Palestinian author promotes nonviolence

Even in countries torn by longterm conflicts and stifled by oppression, Palestinian author and peace activist Jean Zaru said nonviolence is the only acceptable counter to oppression.

Zaru delivered a lecture titled "A Journey of Transformation: Nonviolent Resistance to Structures of Domination" at the Hesburgh Center for International Studies on Thursday morning.

"Non-violence is a way of opposing evil without becoming evil in the process," Zaru said.

Zaru addressed the need for non-violent resisitance to oppression, especially in her native Palestine.

In Gaza and the West Bank, Zaru said the current situation is one of suppression by the government, military and media.

"Normal life for Palestinians living in occupied territories has ended," Zaru said.

She added that withdrawal from the problem will never solve the crisis of oppression. Palestinians who withdraw from public life or move overseas are too distant from the problem to bring about change.

"Withdrawal cushions us from the full impact of our situation," Zaru said. "Our perceptions are lost."

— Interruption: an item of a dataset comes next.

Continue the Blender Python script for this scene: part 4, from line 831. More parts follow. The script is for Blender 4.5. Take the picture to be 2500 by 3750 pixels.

He added that non-violent resistance, however, achieves the kind of change that will eventually bring piece to the region, and to resist is to be human.

"We continue to resist because something is more sacred to us than comfort and convenience," Zaru said. "That something can be anything. It could be God, love, respect for human life, a sense of justice or many other things."

Zaru defined resistance as the refusal to obey structures of control.

"We need to mobilize people not with fear, anger or blame and not through a sense of shame," Zaru said. "We need to move them to act from a feeling of hope in service of things that they love."

She said people must avoid feeling morally superior and must recognize that oppressors are often driven by fear.

"Oppressor and oppressed both live in fear and do not have peace," Zaru said.

She said she believes that to solve the problems of the outside world, one must look inward and act justly toward others.

"Let us look into ourselves," Zaru said. "The outward experience is a reflection of inward state … God's reign cannot just be inner or outer. It must be both or neither. Where I am in my inner struggle, I am in my outward actions."

Zaru said she has faced structures of domination and injustice throughout her life, but her religious beliefs have sustained her.

"My experience was rooted in and filtered through my identity as a Palestinian Christian Quaker woman," she said.

Recognizing God's presence in the enemy is an everyday challenge, Zaru said, but God's will makes loving her neighbor necessary.

"I recognize the divine in everyone, all without exception" Zaru said.

Upon reflection, Zaru believers her travels have showed her that the modern world is all intertwined.

"Common needs, desires, fears and hopes bind us together," Zaru said.

In a similar vein, he added that all people should recognize the universal values of mutual trust, compassion, ethical priorities and justice.

"We cannot live a single day without deciding between yes and no, life and death, war and peace," Zaru said. "There is no escaping the question, and answering it is our challenge."